Cette recension a été publiée dans le numéro d’été 2021 de Politique étrangère (n° 2/2021). Mathilde Velliet propose une analyse de l’ouvrage dirigé par François Vergniolle de Chantal, Obama’s Fractured Legacy: The Politics and Policies of an Embattled Presidency (Edinburgh University Press, 2020, 384 pages).
L’arrivée d’une nouvelle administration s’accompagne de promesses et d’espoirs d’actions transformatrices. Cet ouvrage examine pourquoi les immenses espérances de changement suscitées par l’élection de Barack Obama, alors comparé à un nouveau Franklin D. Roosevelt, n’ont pu se concrétiser. Au croisement de l’histoire et des sciences sociales, ce travail s’appuie sur l’analyse de nombreux champs et acteurs de la politique intérieure américaine, pour révéler les limites du pouvoir du président Obama, et plus largement de l’institution présidentielle moderne comme moteur de réforme sociale.
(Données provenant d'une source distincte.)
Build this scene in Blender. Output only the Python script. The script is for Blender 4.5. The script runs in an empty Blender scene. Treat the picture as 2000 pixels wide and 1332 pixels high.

Les 13 chapitres étudient les enjeux de l’héritage d’Obama liés aux institutions, aux politiques et aux mouvements sociaux.
Volontairement et involontairement, l’administration Obama a contribué à « redessiner les contours du fédéralisme américain ». La première partie de l’ouvrage révèle qu’au-delà des exceptions notables de lois votées au Congrès grâce à une « coalition favorable », le blocage parlementaire a contraint l’administration Obama à utiliser divers outils – ordonnances exécutives, interprétations législatives… – pour tenter de mettre en œuvre ses politiques. Ces initiatives fédérales ont généré une contre-réaction dans les tribunaux et le Congrès, favorisant l’élargissement de l’autorité des États et de leurs divergences politiques.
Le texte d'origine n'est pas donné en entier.